Montana is full of open views that can trick a hunter into thinking a shot has no end to it. A prairie dog town, a sage flat, a frozen field, or a pasture below a rim can look empty from one angle and still hide a county road, a stock tank, a pickup, or a ranch yard far past the target. In country that wide, a “safe enough” guess is not good enough.

Crossing land can be the real legal problem, not the shooting itself

One of the odd parts of Montana coyote law is that the coyote itself is usually the easy part. Getting to the place where the coyote stands is often harder.

FWP says only those trust lands that are legally accessible by a public road, a navigable river, or adjacent federal lands are available for hunting without more permission from the nearby landowner.
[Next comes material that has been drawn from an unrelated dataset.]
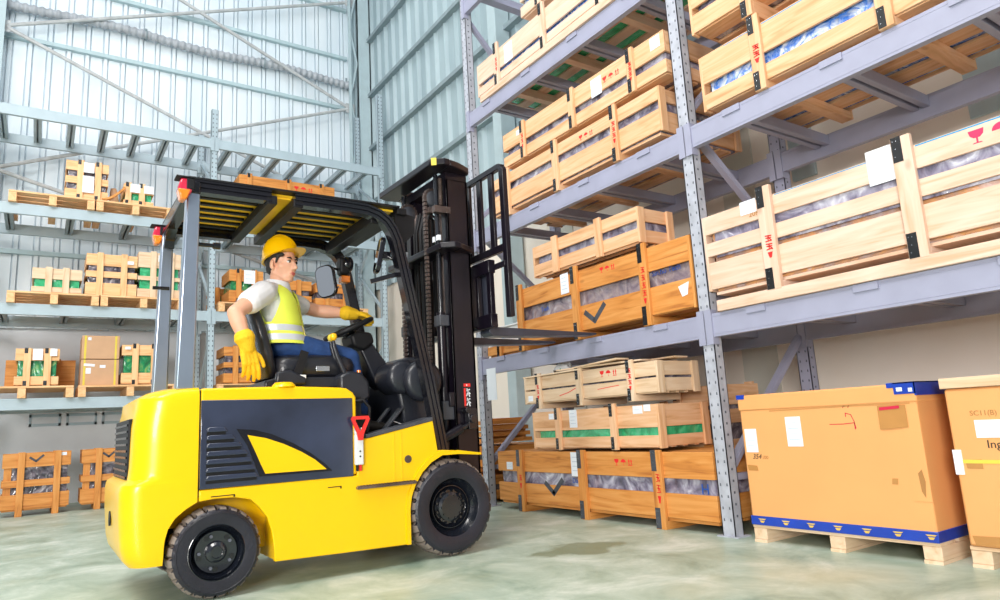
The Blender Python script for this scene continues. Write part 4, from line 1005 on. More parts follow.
# rear lamps
for y in (3.985, 4.975):
    o = -.02 if y < YC else .0
    mb = MB(); mb.prism([(.585, 2.262), (.635, 2.262), (.645, 2.19), (.615, 2.14), (.59, 2.14), (.572, 2.2)], 1, y - .038 + o, y + .038 + o); lm = mb.build('rear_lamp', M['red_lens'], fk, bevel=.01)
    mb = MB(); mb.prism([(.571, 2.20), (.64, 2.20), (.617, 2.138), (.587, 2.138)], 1, y - .040 + o, y + .040 + o); mb.build('amber_lens', M['amber'], lm, off=fk['_off'], bevel=.008)
    mb = MB(); mb.box(.56, .66, y - .045 + o, y + .045 + o, 2.263, 2.273); mb.box(.615, .655, y - .042 + o, y + .042 + o, 2.20, 2.262); mb.build('lamp_hood', M['black_matte'], lm, off=fk['_off'], bevel=.004)
mb = MB(); mb.cyl((.68, 4.09, 1.93), (.80, 4.09, 1.93), .012, 12); mb.cyl((.79, 4.09, 1.93), (.83, 4.09, 1.93), .02, 12); mb.build('grab_peg', BG, fk)
MB().cyl((.68, 4.92, 1.83), (.58, 4.92, 1.83), .012, 10).build('grab_peg', BG, fk)
# rear-view mirrors and front lamps
def mirror(c, w, h, yaw, name='mirror', tilt=0., lean=0.):
    T = Matrix.Translation(c) @ Matrix.Rotation(yaw, 4, 'Z') @ Matrix.Rotation(lean, 4, 'X') @ Matrix.Rotation(tilt, 4, 'Y')
    pts = rrect(-w / 2, w / 2, -h / 2, h / 2, w * .35, 6)
    m_ = MB().prism(pts, 0, 0, .03, T).build(name, M['black_gloss'], fk, bevel=.006)
    pts = rrect(-w / 2 + .01, w / 2 - .01, -h / 2 + .01, h / 2 - .01, w * .3, 6)
    MB().prism(pts, 0, -.0035, -.0005, T).build('mirror_glass', M['mirror'], m_, off=fk['_off'])
    return m_
mirror((1.665, 4.66, 1.895), .155, .24, math.radians(38), tilt=-.05, lean=-.14)
mb = MB(); mb.tube([(1.70, 4.68, 2.0), (1.76, 4.78, 2.03), (1.90, 4.9, 2.04)], .01, 8); mb.build('mirror_arm', BG, fk, smooth=60)
mirror((1.84, 4.13, 1.98), .13, .25, math.radians(-12), tilt=.2)
mb = MB(); mb.tube([(1.86, 4.13, 2.0), (1.90, 4.10, 1.97), (1.96, 4.07, 1.93)], .011, 8); mb.bar((1.80, 4.16, 1.80), (2.0, 4.08, 1.86), .02, .03); mb.box(1.86, 1.92, 4.09, 4.14, 1.95, 2.0); mb.build('mirror_arm', BG, fk, smooth=60)
for (x, y, z, s) in ((1.97, 4.16, 2.13, 1), (1.84, 4.80, 2.04, -1)):
    mb = MB(); mb.prism(rrect(y - .045, y + .045, z - .06, z + .08, .03), 0, x - .02, x + .05); lm = mb.build('head_lamp', M['black_matte'], fk, bevel=.012)
    mb = MB(); mb.box(x - .01, x + .06, y - .035, y + .035, z - .115, z - .062); mb.build('turn_signal', M['amber'], lm, off=fk['_off'], bevel=.008)
    if s < 0: MB().lathe([(0, -.06), (.045, -.05), (.06, -.02), (.062, .02), (.05, .03)], (x + .05, y, z + .03), 0, 24).build('lamp_shell', M['black_gloss'], lm, off=fk['_off'], smooth=60)
mb = MB(); mb.prism([(1.93, 2.06), (1.95, 2.29), (2.09, 2.26), (2.09, 2.14), (2.0, 2.05)], 1, 4.06, 4.075); mb.build('lamp_bracket', M['black_matte'], fk)
mb = MB(); mb.box(1.95, 2.02, 4.03, 4.93, 2.255, 2.30); mb.build('front_visor', M['black_matte'], fk, bevel=.004)
# mast -------------------------------------------------------------------
MK = M['mast_black']
for s in (-1, 1):
    y0 = YC + s * .34
    a, b = min(y0, y0 - s * .085), max(y0, y0 - s * .085)
    yo, yi = (a, b) if s < 0 else (b, a)
    mb = MB()   # C-channel, open inward
    mb.box(2.40, 2.585, min(yo, yo - s * .018), max(yo, yo - s * .018), .22, 2.62)
    mb.box(2.40, 2.42, a, b, .22, 2.62); mb.box(2.565, 2.585, a, b, .22, 2.62)
    mb.build('outer_mast_rail', MK, fk, bevel=.004)
    yi0 = YC + s * .245
    mb = MB(); mb.box(2.425, 2.56, min(yi0, yi0 - s * .016), max(yi0, yi0 - s * .016), .3, 2.66); mb.box(2.425, 2.44, yi0 - .03, yi0 + .03, .3, 2.66); mb.box(2.545, 2.56, yi0 - .03, yi0 + .03, .3, 2.66)
    mb.build('inner_mast_rail', MK, fk, bevel=.003)
    yc = YC + s * .27
    cy = MB().cyl((2.355, yc, .3), (2.355, yc, 1.62), .033, 20).build('lift_cylinder', MK, fk, smooth=60)
    MB().cyl((2.355, yc, 1.62), (2.355, yc, 2.66), .017, 16).build('piston_rod', M['rim'], cy, off=fk['_off'], smooth=60)
    mb = MB(); mb.lathe([(.045, 0), (.045, .05), (.03, .05), (.03, 0), (.045, 0)], (2.355, yc - .025, .88), 1, 4); 
    MB().box(2.32, 2.40, yc - .045, yc + .045, 1.52, 1.60).build('cylinder_clamp', M['strap_grey'], cy, bevel=.006)
    mb = MB(); mb.box(2.315, 2.41, yc - .05, yc + .05, .86, .99); mb.build('cylinder_clamp', M['strap_grey'], cy, off=fk['_off'], bevel=.006)
    mb = MB(); mb.box(2.335, 2.36, yc - .04, yc - .012, 2.15, 2.19); mb.box(2.335, 2.36, yc + .02, yc + .045, 2.15, 2.19); mb.build('cylinder_sticker', M['paper'], cy, off=fk['_off'])
    # chain over its pulley
    yp = YC + s * .20
    mb = MB(); mb.lathe([(.0, -.02), (.05, -.02), (.06, -.012), (.05, 0), (.06, .012), (.05, .02), (0, .02)], (2.36, yp, 2.50), 1, 28); mb.build('chain_pulley', M['strap_grey'], fk, smooth=50)
    mb = MB(); mb.tube([(2.425, yp, .5), (2.425, yp, 2.50)] , .016, 6)
    n = 60
    for k in range(n): z = .6 + k * 1.9 / n; mb.box(2.285, 2.307, yp - .016, yp + .016, z, z + .024)
    for k in range(9): a_ = PI * k / 8; mb.box(2.36 + .063 * math.cos(a_) - .012, 2.36 + .063 * math.cos(a_) + .012, yp - .016, yp + .016, 2.50 + .063 * math.sin(a_) - .012, 2.50 + .063 * math.sin(a_) + .012)
    mb.build('lift_chain', M['chain'], fk)
    # tilt cylinder
    yt = YC + s * .375
    tc = MB().cyl((2.20, yt, .70), (2.42, yt, .80), .032, 18).build('tilt_cylinder', MK, fk, smooth=60)
    mb = MB(); mb.cyl((2.40, yt, .79), (2.50, yt, .83), .02, 14); mb.box(2.47, 2.54, yt - .025, yt + .03, .79, .93); mb.cyl((2.505, yt - .04, .86), (2.505, yt + .04, .86), .03, 16); mb.cyl((2.46, yt - .04, .92), (2.46, yt + .04, .92), .02, 12); mb.build('tilt_clevis', M['black_gloss'], tc, off=fk['_off'], bevel=.004)
    MB().cyl((2.19, yt, .697), (2.203, yt, .703), .022, 14).build('cylinder_eye', M['steel'], tc, off=fk['_off'])
def plate(z0, z1, nm, xr, xl):
    pts = [(2.60, YC - .33), (2.585, YC - .375), (2.46, YC - .43), (xl + .07, YC - .45), (xl, YC - .39), (xl - .015, YC + .40), (xl + .05, YC + .45), (2.46, YC + .44), (2.585, YC + .375), (2.60, YC + .33), (2.50, YC + .30), (xl + .14, YC + .28), (xl + .14, YC - .28), (2.50, YC - .30)]
    # C-shaped plate split in three convex bands for a clean mesh
    mb = MB()
    mb.prism([(xl + .09, YC - .475), (xl, YC - .405), (xl - .025, YC + .42), (xl + .05, YC + .45), (xl + .14, YC + .44), (xl + .14, YC - .465)], 2, z0, z1)
    mb.prism([(xl + .139, YC - .465), (2.46, YC - .44), (2.585, YC - .375), (2.60, YC - .33), (2.50, YC - .28), (xl + .139, YC - .28)], 2, z0, z1)
    mb.prism([(xl + .139, YC + .44), (2.46, YC + .43), (2.585, YC + .375), (2.60, YC + .33), (2.50, YC + .28), (xl + .139, YC + .28)], 2, z0, z1)
    return mb.build(nm, MK, fk, bevel=.008)
tp = plate(2.67, 2.72, 'mast_top_tie', 2.6, 2.235)
mb = MB(); mb.box(2.40, 2.58, YC - .34, YC + .34, 2.61, 2.676); mb.build('mast_header', MK, fk)
MB().prism([(2.245, YC - .4165), (2.275, YC - .4395), (2.28, YC - .43), (2.25, YC - .407)], 2, 2.668, 2.723).build('yellow_mark', M['yellow_tape'], tp, off=fk['_off'])
plate(2.06, 2.105, 'mast_mid_tie', 2.6, 2.295)
mb = MB(); mb.box(2.36, 2.40, YC - .34, YC + .34, .95, 1.05); mb.box(2.36, 2.40, YC - .34, YC + .34, .35, .5); mb.build('mast_low_tie', MK, fk, bevel=.006)
for (y, r) in ((YC - .09, .014), (YC - .05, .014), (YC + .0, .018), (YC + .07, .012), (YC + .11, .012)):
    MB().tube([(2.37, y, .6), (2.37, y, 1.5), (2.36, y, 2.3), (2.40, y, 2.46), (2.47, y, 2.4), (2.47, y, 1.6)], r, 8).build('hydraulic_hose', M['black_matte'], fk, smooth=60)
mb = MB(); mb.box(2.31, 2.34, YC - .23, YC - .14, 2.38, 2.42); mb.box(2.30, 2.43, YC - .345, YC - .30, 2.35, 2.40)
n = 16
for k in range(n): mb.lathe([(.014, 0), (.018, .006), (.014, .012)], (2.375, YC - .30, 2.42 + k * .013), 2, 10)
mb.build('hose_bracket', M['chain'], fk)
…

FWP also says you must have permission before crossing private land to reach state or federal lands.

That means access is often the whole game. A map may show a big square of trust land or BLM land and still leave you boxed out by private ground. Some hunters stare at the public acres and forget to study the road in. That is where trouble starts.

Montana has a lot of public land, but it also has a lot of blocked public land. For coyote hunters, that turns land law into part of the hunt. The call, the rifle, and the wind matter. The gate matters too.

Out-of-state hunters get the same easy shooting rule, but not the same answer for every method

Montana is friendly to nonresident coyote shooters. FWP says both residents and nonresidents can shoot predators year-round without a license. That gives out-of-state callers a very open lane if they are hunting on legal ground with the right access.

But once state lands or trapping enter the picture, the simple answer starts to pick up extra parts. Nonresidents still need a Conservation License to access most state lands. Nonresidents who trap need the Nonresident Trapping License. In the court-order area, that free Supplemental Trapping Permit also comes into play.

FWP also notes one small point for international visitors. The predator page says international visitors need a Montana Conservation License in order to bring firearms across the international border. That will not matter to most hunters, but for the ones it does matter to, it matters early.

Local rules and other agencies can still tighten the hunt

Montana’s state coyote rule is loose, but it does not erase every other rule around you. County gun-discharge rules can matter near homes and roads. Tribal lands have their own rules. Federal land units can add their own use limits. A parcel can be public and still carry a closure or a site rule that matters that day.

This is why the safest habit in Montana is to treat the coyote rule and the land rule as two separate checks. The coyote may be open. The place may not be. Once you split those two questions apart, the law gets much easier to follow.

A plain way to stay legal in Montana

Here is the field version in one pass. In Montana, coyotes are predatory animals. For shooting, they may be taken year-round by residents and nonresidents without a coyote hunting license. On private land, you still need permission first, whether the land is posted or not. That same permission rule reaches retrieval and crossing private land to get to public land.

On most state lands, including wildlife management areas, fishing access sites, wildlife habitat protection areas, and state trust lands, people age 12 and older need a Montana Conservation License to get in. On trust land, only legally accessible parcels are open without more permission. If private land blocks the way, ask before crossing.

If you are only calling and shooting coyotes, that is the easy lane. If you are trapping, slow down and read the trap rules. Nonresidents need the Nonresident Trapping License, and in part of Montana all trappers targeting coyotes now need the free Supplemental Trapping Permit unless they fit one of the stated breaks. Trapping on state trust land also pulls in the Special Recreation Use License.

Then keep the basic field habits straight. Read the parcel rules before you trust a map. Watch the background before you fire. Do not treat a wide view as a safe view. Carry the papers the land requires even when the coyote itself does not.

That is Montana coyote law in plain words. The species rule is loose. The land rule is where the teeth are. Once you know that, the rest of the hunt starts to make sense.